A better analogy might be that of a school. Maybe the kids don't want to be there, maybe their parents don't want them in that school either, but once the children are there with the teachers 'in loco parentis', surely it is unacceptable for teachers in that school to take actions that make it safer for the teachers by making it less safe for the children? For example, would it be ok for the teachers to carry tasers to protect themselves in case a child attempts to assault them?
> I would argue that I have a duty of care to those children and their parents that is AT LEAST equal to my duty of care towards my own children.
Well, first this would only plausibly apply to dangers that have to do with you taking responsibility for the children. Is there is some exogenous risk that has nothing to do with where the children happen to be at a given time (a condition that is not analogous to the middle east) then you probably don't have duty to them above and beyond the normal case.
Second, and more importantly, if a choice really must be made then parents are empirically always going to choose their own children, and this is perhaps something you need to weigh when you let your children leave. Even in the extreme case where I am a parent directly responsible for putting my own and other's children at risk (e.g., I take them on a dangerous hike), I'm going to save my child before others. Note sure if that's moral, but that's the way it is.
> would it be ok for the teachers to carry tasers to protect themselves in case a child attempts to assault them?
Here I think there's a risk of conflating the outside-group/inside-group distinction we've been discussing with the adult/children distinction. I agree that teachers need to err on the side of putting themselves at risk rather than children, but this comes more from the fact that we all have greater duties to all children (regardless of relation) than we do to adults, because children are both more vulnerable and more innocent (in the sense of being less responsible for their predicament).
And I would argue that in a trade-off between police or military safety vs civilian safety, civilians are similarly "both more vulnerable and more innocent (in the sense of being less responsible for their predicament)" than the military or police that interacts with them.
It's a common but mistaken way of thinking. If the IDF instead resolved that its remit was to protect both Israelis and Palestinians from harm, then conflict would be reduced and more Israeli lives would be saved.

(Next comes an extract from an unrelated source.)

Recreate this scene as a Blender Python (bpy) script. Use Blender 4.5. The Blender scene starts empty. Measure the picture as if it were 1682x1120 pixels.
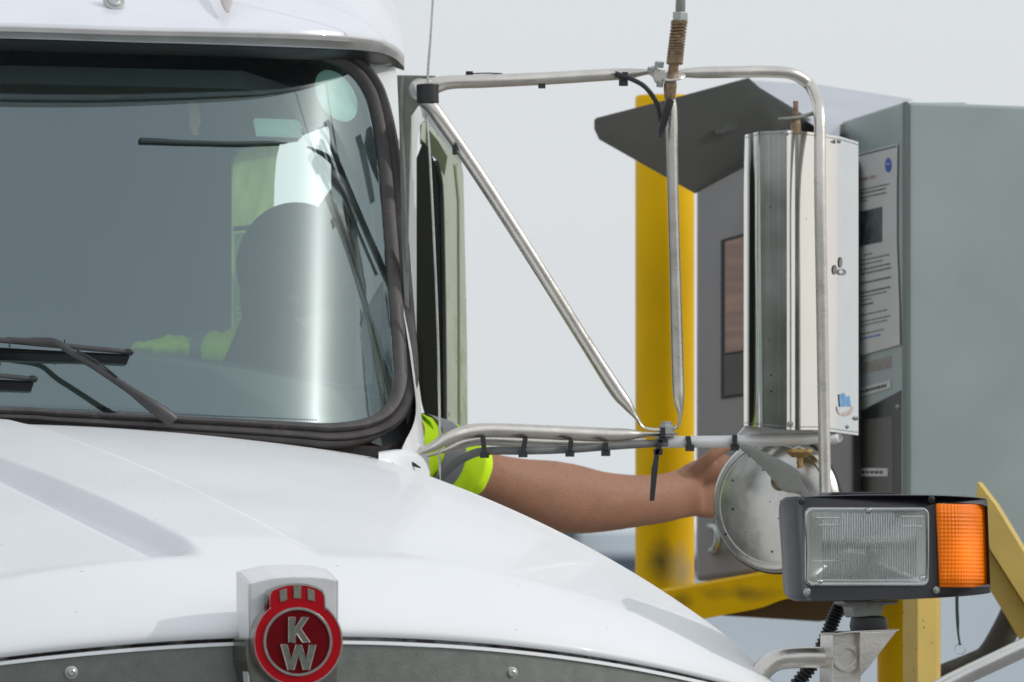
import bpy, bmesh, math, random
import numpy as np
from mathutils import Vector, Matrix
random.seed(4)
R = math.radians
scn = bpy.context.scene
# ------------------------------------------------------------------ camera
F = 15000.0                      # focal length in photo pixels (photo is 1682 px wide)
CZ, HY = 1.65, 1090.0            # eye height, row of the horizon
cam_d = bpy.data.cameras.new('camera')
cam = bpy.data.objects.new('camera', cam_d); scn.collection.objects.link(cam)
cam.location = (0, -15, CZ); cam.rotation_euler = (R(90), 0, 0)
cam_d.sensor_width = 36; cam_d.lens = 36*F/1682
cam_d.shift_y = (HY-560)/1682.0
cam_d.clip_start = 0.5; cam_d.clip_end = 3000
cam_d.dof.use_dof = True; cam_d.dof.focus_distance = 14.2; cam_d.dof.aperture_fstop = 14
scn.camera = cam
scn.view_settings.view_transform = 'Standard'; scn.view_settings.look = 'None'
scn.view_settings.gamma = 1; scn.view_settings.exposure = 0.10
scn.view_settings.use_curve_mapping = False
scn.cycles.max_bounces = 10; scn.cycles.transparent_max_bounces = 16
# ------------------------------------------------------------------ world and sun
SUN = Vector((0.8457, -0.0295, 0.533)).normalized()
SUN_EL = math.asin(SUN.z); SUN_AZ = math.atan2(SUN.x, SUN.y)
w = bpy.data.worlds.new('World'); scn.world = w; w.use_nodes = True
nt = w.node_tree; nt.nodes.clear()
wo = nt.nodes.new('ShaderNodeOutputWorld'); bg = nt.nodes.new('ShaderNodeBackground')
sky = nt.nodes.new('ShaderNodeTexSky'); sky.sky_type = 'NISHITA'; sky.sun_disc = False
sky.sun_elevation = SUN_EL; sky.sun_rotation = SUN_AZ; sky.dust_density = 3.0; sky.air_density = 1.0
mx = nt.nodes.new('ShaderNodeMix'); mx.data_type = 'RGBA'; mx.inputs['Factor'].default_value = 0.86
tc = nt.nodes.new('ShaderNodeTexCoord'); sx = nt.nodes.new('ShaderNodeSeparateXYZ')
cr = nt.nodes.new('ShaderNodeValToRGB')
nt.links.new(tc.outputs['Generated'], sx.inputs[0]); nt.links.new(sx.outputs['Z'], cr.inputs[0])
e = cr.color_ramp.elements
e[0].position = 0.0; e[0].color = (.70, .775, .82, 1)
e[1].position = 0.035; e[1].color = (.715, .745, .775, 1)
n_ = e.new(0.5); n_.color = (.80, .83, .865, 1)
n_ = e.new(1.0); n_.color = (.78, .82, .865, 1)
sc_ = nt.nodes.new('ShaderNodeVectorMath'); sc_.operation = 'SCALE'; sc_.inputs['Scale'].default_value = 10.2
nt.links.new(cr.outputs[0], sc_.inputs[0])
nt.links.new(sky.outputs[0], mx.inputs['A']); nt.links.new(sc_.outputs[0], mx.inputs['B'])
nt.links.new(mx.outputs['Result'], bg.inputs['Color']); bg.inputs['Strength'].default_value = 0.1
nt.links.new(bg.outputs[0], wo.inputs[0])
sd = bpy.data.lights.new('sun', 'SUN'); sd.energy = 1.15; sd.angle = R(1.0); sd.color = (1, .965, .91)
so = bpy.data.objects.new('sun', sd); scn.collection.objects.link(so)
so.rotation_euler = (-SUN).to_track_quat('-Z', 'Y').to_euler(); so.location = (20, 0, 20)

# ------------------------------------------------------------------ helpers
def P(px, py, D):
    return Vector(((px-841)*D/F, D-15, CZ+(HY-py)*D/F))
YAW = R(20); CA, SA = math.cos(YAW), math.sin(YAW)
OX, OY = (490-841)*13/F, -2.0     # middle of the truck's nose
def T(s, b, z):                   # truck frame: s sideways, b backwards
    return Vector((OX+s*CA-b*SA, OY+s*SA+b*CA, z))
def PB(px, py, b):                # point of the truck on the plane b metres behind its nose, seen at px, py
    k = (px-841)/F
    # X = k*D, D = Y+15 ; X=OX+s*CA-b*SA ; Y=OY+s*SA+b*CA
    s = (k*(OY+15+b*CA)-OX+b*SA)/(CA-k*SA)
    D = OY+15+s*SA+b*CA
    return P(px, py, D)
def PS(px, py, s):
    k = (px-841)/F
    b = (OX+s*CA-k*(OY+15+s*SA))/(SA+k*CA)
    return P(px, py, OY+15+s*SA+b*CA)
def sb(v):
    dx, dy = v.x-OX, v.y-OY
    return dx*CA+dy*SA, -dx*SA+dy*CA
BK = Vector((-SA, CA, 0)); LT = Vector((CA, SA, 0)); UP = Vector((0, 0, 1))

WL = {}
def empty(name, loc, label, cat, group=None):
    o = bpy.data.objects.new(name, None); scn.collection.objects.link(o)
    o.location = loc; WL[o.name] = Vector(loc); tag(o, label, cat, group); return o
def tag(o, label=None, cat=None, group=None, kind=None):
    if label: o['label'] = label
    if cat: o['category'] = cat
    if group: o['group'] = group
    if kind: o['kind'] = kind
    return o
def mk(name, verts, faces, mat, parent=None, smooth=True, bevel=0, sub=0, edges=()):
    verts = [Vector(v) for v in verts]
    c = Vector((0, 0, 0))
    for v in verts: c += v
    c /= max(1, len(verts))
    if parent is None: c.z = min(v.z for v in verts)
    me = bpy.data.meshes.new(name)
    me.from_pydata([v-c for v in verts], list(edges), faces)
    bm = bmesh.new(); bm.from_mesh(me); bmesh.ops.recalc_face_normals(bm, faces=bm.faces); bm.to_mesh(me); bm.free()
    me.materials.append(mat)
    if smooth:
        for p in me.polygons: p.use_smooth = True
    o = bpy.data.objects.new(name, me); scn.collection.objects.link(o)
    if parent is not None: o.parent = parent; o.location = c-WL[parent.name]
    else: o.location = c
    WL[o.name] = c
    if bevel:
        m = o.modifiers.new('bevel', 'BEVEL'); m.width = bevel; m.segments = 3; m.limit_method = 'ANGLE'; m.angle_limit = R(35)
        if smooth: 
            m.harden_normals = False
    if sub:
        m = o.modifiers.new('sub', 'SUBSURF'); m.levels = sub; m.render_levels = sub
    if smooth:
        try: me.set_sharp_from_angle(angle=R(38))
        except Exception: pass
    return o
class G:                                            # gathers shapes into one mesh
    def __init__(s): s.v = []; s.f = []
    def add(s, vf):
        v, f = vf; n = len(s.v); s.v += [Vector(x) for x in v]; s.f += [[i+n for i in q] for q in f]; return s
    def mk(s, name, mat, parent=None, **k): return mk(name, s.v, s.f, mat, parent, **k)
def grid(rows, closed=False):
    n = len(rows[0]); v = [p for r in rows for p in r]; f = []
    for i in range(len(rows)-1):
        for j in range(n if closed else n-1):
            k = (j+1) % n
            f.append([i*n+j, i*n+k, (i+1)*n+k, (i+1)*n+j])
    return v, f
def prism(pts, vec):
    n = len(pts); v = list(pts)+[Vector(p)+vec for p in pts]
    f = [list(range(n)), list(range(2*n-1, n-1, -1))]+[[i, (i+1) % n, n+(i+1) % n, n+i] for i in range(n)]
    return v, f
def box(c, ax, ay, az):
    c, ax, ay, az = map(Vector, (c, ax, ay, az))
    return prism([c-ax-ay-az, c+ax-ay-az, c+ax+ay-az, c-ax+ay-az], 2*az)
def spl(pts, n=8, closed=False):                    # Catmull-Rom through tuples
    pts = [np.array(p, float) for p in pts]; m = len(pts); out = []
    for i in range(m if closed else m-1):
        if closed: a, b, c, d = pts[(i-1) % m], pts[i], pts[(i+1) % m], pts[(i+2) % m]
        else: a, b, c, d = pts[max(0, i-1)], pts[i], pts[i+1], pts[min(m-1, i+2)]
        for k in range(n):
            t = k/n
            out.append(.5*((2*b)+(-a+c)*t+(2*a-5*b+4*c-d)*t*t+(-a+3*b-3*c+d)*t**3))
    if not closed: out.append(pts[-1])
    return out
def tube(pts, rad, seg=14, n=6, flat=None, hint=UP, cap=True):
    """pts world points; rad per point in metres, or (wide, thin) pairs with the thin side along hint"""
    rr = [(r, r) if not isinstance(r, (tuple, list)) else r for r in (rad if isinstance(rad, (list,)) else [rad]*len(pts))]
    data = [tuple(p)+tuple(r) for p, r in zip(pts, rr)]
    S = spl(data, n) if n > 1 else [np.array(d) for d in data]
    C = [Vector(s[:3]) for s in S]; rows = []
    prev = Vector(hint)
    for i, c in enumerate(C):
        t = (C[min(i+1, len(C)-1)]-C[max(i-1, 0)]).normalized()
        u = prev-t*prev.dot(t)
        if u.length < 1e-4: u = t.orthogonal()
        u.normalize(); prev = u; w_ = t.cross(u)
        a, b = max(S[i][3], 1e-5), max(S[i][4], 1e-5)
        rows.append([c+w_*math.cos(2*math.pi*k/seg)*a+u*math.sin(2*math.pi*k/seg)*b for k in range(seg)])
    v, f = grid(rows, True)
    if cap:
        f.append(list(range(seg))[::-1]); nn = len(rows)*seg; f.append(list(range(nn-seg, nn)))
    return v, f
def lathe(c, axis, prof, seg=32, up=UP):
    """prof: (radius, along axis)"""
    axis = Vector(axis).normalized(); u = axis.orthogonal().normalized() if abs(axis.dot(up)) > .95 else (up-axis*up.dot(axis)).normalized(); w_ = axis.cross(u)
    rows = [[Vector(c)+axis*h+(u*math.sin(2*math.pi*k/seg)+w_*math.cos(2*math.pi*k/seg))*max(r, 1e-5) for k in range(seg)] for r, h in prof]
    return grid(rows, True)
def blob(c, r, ax=None, seg=20, n=12):
    rows = []
    A = ax or (Vector((1, 0, 0)), Vector((0, 1, 0)), Vector((0, 0, 1)))
    for i in range(n+1):
        th = math.pi*i/n
        rows.append([Vector(c)+A[0]*r[0]*max(math.sin(th), 1e-4)*math.cos(2*math.pi*k/seg)+A[1]*r[1]*max(math.sin(th), 1e-4)*math.sin(2*math.pi*k/seg)+A[2]*r[2]*math.cos(th) for k in range(seg)])
    v, f = grid(rows, True); f.append(list(range(seg))[::-1]); f.append(list(range(n*seg, n*seg+seg))); return v, f
def rr(x0, y0, x1, y1, r, k=5):
    o = []
    for cx, cy, a0 in ((x1-r, y0+r, -90), (x1-r, y1-r, 0), (x0+r, y1-r, 90), (x0+r, y0+r, 180)):
        for i in range(k+1):
            a = R(a0+90*i/k); o.append((cx+r*math.cos(a), cy+r*math.sin(a)))
    return o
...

weak ass downvote. It is not perfectly consistent, nor logical, to say that violent actions toward people by other people in favor of particular people don't assign intrinsic value to all of those people.
But it is something a lot of people tell themselves because it makes it easy to sleep perfectly consistently, every night.
It's important here to draw a philosophical distinction between the claim that the lives of some groups are more important than the lives of others, and the claim that a particular person or organization has a greater duty to some groups than others. It's perfectly consistent to think that each parent has a greater duty to protect their own children (possibly at the expense of other lives), and that each military has a greater duty to protect its own civilians, without actually thinking that anyone is more intrinsically valuable than anyone else.